» **The exercise**
Look through the material below. Copy every line with the string "that" in it.

[Records with scene code]
--------

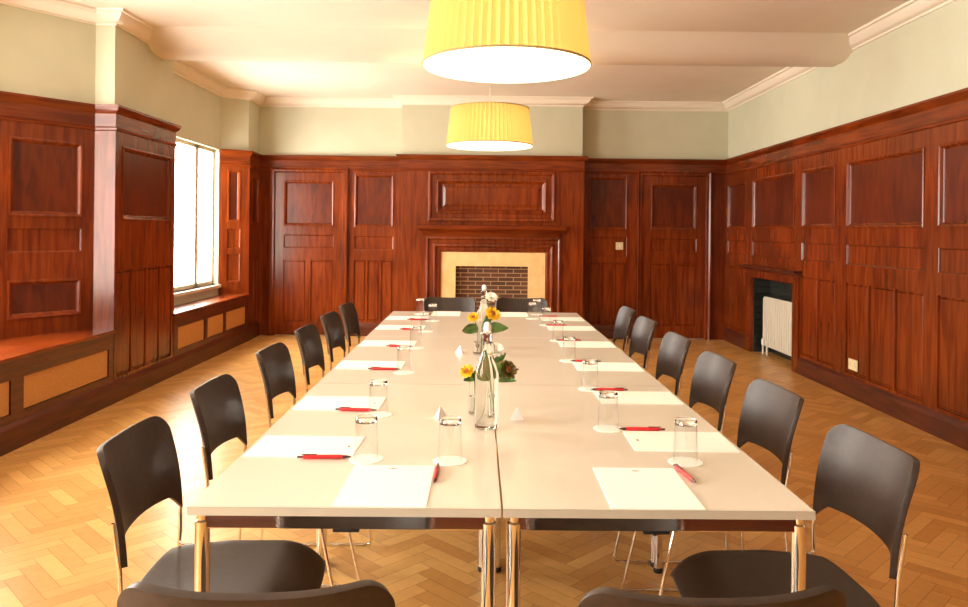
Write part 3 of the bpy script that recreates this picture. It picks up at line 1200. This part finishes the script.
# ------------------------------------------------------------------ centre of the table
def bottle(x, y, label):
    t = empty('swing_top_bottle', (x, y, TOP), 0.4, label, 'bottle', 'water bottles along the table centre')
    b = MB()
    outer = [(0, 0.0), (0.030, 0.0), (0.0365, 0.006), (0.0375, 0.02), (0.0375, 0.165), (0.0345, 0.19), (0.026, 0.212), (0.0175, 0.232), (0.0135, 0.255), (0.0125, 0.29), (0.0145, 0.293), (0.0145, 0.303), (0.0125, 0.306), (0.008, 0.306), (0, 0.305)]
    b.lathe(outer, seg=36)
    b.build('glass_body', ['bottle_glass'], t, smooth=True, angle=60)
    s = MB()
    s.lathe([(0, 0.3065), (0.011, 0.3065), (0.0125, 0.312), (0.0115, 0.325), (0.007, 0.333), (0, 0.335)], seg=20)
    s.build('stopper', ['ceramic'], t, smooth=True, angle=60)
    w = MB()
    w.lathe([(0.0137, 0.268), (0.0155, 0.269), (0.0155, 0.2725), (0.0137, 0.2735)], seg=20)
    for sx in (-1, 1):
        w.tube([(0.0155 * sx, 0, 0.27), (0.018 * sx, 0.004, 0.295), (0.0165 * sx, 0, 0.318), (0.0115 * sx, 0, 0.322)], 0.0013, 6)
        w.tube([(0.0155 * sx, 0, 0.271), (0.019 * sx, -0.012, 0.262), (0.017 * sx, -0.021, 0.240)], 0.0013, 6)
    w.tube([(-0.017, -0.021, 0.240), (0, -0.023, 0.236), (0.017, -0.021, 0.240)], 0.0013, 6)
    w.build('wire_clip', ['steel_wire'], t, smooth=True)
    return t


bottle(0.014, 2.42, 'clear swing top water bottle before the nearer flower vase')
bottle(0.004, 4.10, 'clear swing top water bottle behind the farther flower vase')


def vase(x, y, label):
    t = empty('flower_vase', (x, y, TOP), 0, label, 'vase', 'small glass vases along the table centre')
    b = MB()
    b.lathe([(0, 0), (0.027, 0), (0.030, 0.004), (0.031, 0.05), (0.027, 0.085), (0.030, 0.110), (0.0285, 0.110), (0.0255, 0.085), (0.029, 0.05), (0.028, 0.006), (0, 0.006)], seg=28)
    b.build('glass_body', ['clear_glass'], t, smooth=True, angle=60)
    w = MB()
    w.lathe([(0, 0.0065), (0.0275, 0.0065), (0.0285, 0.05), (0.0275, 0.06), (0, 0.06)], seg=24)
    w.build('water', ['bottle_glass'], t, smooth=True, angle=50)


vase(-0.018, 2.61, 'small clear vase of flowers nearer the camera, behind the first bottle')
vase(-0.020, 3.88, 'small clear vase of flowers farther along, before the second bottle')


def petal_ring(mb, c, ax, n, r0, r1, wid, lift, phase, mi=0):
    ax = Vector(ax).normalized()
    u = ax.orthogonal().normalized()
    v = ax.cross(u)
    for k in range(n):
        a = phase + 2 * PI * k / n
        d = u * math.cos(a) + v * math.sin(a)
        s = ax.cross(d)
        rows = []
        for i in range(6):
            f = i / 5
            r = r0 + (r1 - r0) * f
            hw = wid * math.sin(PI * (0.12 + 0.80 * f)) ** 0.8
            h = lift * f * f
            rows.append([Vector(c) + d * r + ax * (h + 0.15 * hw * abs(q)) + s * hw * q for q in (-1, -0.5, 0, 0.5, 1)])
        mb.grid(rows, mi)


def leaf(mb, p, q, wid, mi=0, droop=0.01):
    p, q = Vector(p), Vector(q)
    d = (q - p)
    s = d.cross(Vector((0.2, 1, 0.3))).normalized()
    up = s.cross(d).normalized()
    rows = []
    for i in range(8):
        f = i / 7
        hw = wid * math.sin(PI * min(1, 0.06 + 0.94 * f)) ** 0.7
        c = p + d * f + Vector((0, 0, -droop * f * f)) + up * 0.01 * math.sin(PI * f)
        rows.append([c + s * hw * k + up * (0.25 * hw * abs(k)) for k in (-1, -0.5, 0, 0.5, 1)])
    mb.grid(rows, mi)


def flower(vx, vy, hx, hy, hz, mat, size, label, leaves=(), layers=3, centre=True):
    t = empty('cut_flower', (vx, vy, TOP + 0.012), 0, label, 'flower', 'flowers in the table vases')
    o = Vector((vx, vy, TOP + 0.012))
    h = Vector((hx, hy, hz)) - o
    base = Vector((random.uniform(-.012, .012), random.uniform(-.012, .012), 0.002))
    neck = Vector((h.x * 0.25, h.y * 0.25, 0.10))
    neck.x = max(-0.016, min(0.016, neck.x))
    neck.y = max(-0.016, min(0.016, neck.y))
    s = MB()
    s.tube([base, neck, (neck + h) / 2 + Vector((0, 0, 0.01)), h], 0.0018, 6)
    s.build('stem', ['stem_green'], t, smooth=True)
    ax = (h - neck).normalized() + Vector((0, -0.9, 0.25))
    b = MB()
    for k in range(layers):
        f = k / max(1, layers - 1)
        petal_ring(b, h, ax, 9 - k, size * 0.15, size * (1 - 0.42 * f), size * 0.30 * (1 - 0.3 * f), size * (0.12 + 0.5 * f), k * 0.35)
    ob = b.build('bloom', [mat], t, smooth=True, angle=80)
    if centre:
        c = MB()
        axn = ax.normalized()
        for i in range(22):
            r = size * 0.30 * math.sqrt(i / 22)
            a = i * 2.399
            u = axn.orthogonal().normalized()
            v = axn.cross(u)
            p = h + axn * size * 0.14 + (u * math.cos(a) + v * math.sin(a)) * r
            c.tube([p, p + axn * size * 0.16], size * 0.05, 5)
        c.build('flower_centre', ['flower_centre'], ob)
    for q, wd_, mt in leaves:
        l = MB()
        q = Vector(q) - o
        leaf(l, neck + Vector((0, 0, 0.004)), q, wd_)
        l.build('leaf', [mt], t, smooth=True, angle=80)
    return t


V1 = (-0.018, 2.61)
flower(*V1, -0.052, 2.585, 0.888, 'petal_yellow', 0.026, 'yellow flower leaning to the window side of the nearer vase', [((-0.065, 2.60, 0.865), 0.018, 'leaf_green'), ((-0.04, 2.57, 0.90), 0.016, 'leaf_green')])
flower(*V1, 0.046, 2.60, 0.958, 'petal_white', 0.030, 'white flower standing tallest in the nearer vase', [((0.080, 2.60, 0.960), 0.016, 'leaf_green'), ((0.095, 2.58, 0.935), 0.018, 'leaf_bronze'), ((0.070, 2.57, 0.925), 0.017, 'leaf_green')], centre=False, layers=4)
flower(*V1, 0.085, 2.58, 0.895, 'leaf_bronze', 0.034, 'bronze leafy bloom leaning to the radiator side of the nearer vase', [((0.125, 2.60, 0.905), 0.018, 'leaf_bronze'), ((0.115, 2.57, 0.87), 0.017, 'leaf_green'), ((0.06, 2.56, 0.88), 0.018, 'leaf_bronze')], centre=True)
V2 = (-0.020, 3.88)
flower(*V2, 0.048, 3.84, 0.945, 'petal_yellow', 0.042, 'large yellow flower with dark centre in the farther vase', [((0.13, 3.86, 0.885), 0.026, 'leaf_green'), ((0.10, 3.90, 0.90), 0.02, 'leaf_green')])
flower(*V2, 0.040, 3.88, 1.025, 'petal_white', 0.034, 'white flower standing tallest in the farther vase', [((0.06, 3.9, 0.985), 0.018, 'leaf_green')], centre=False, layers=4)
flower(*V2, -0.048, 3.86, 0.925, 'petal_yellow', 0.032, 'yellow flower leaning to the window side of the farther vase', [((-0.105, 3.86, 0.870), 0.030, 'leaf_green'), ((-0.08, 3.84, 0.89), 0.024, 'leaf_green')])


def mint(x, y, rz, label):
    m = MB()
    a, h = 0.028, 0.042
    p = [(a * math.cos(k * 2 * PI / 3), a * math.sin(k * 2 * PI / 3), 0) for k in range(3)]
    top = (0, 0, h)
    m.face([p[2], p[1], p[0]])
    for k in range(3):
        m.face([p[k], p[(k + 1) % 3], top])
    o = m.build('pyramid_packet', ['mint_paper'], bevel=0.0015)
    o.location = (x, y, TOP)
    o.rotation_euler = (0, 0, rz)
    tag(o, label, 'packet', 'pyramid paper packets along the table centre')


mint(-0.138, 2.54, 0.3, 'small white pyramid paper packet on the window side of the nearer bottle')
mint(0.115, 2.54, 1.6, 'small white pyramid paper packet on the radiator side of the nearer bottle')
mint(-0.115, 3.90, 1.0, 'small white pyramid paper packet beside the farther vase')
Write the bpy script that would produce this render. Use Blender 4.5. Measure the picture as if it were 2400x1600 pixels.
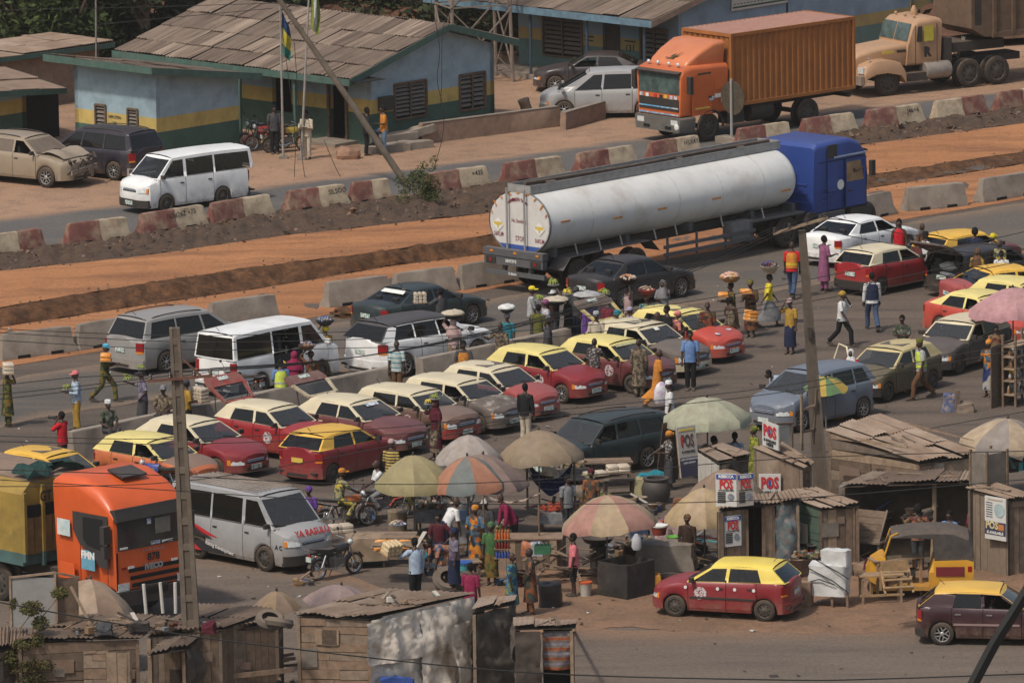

--------

» **Full solution**
Write part 3 of the bpy script that recreates this picture. It picks up at line 1200. This part finishes the script.
Write the bpy script that would produce this render. Use Blender 4.5. Measure the picture as if it were 2400x1600 pixels.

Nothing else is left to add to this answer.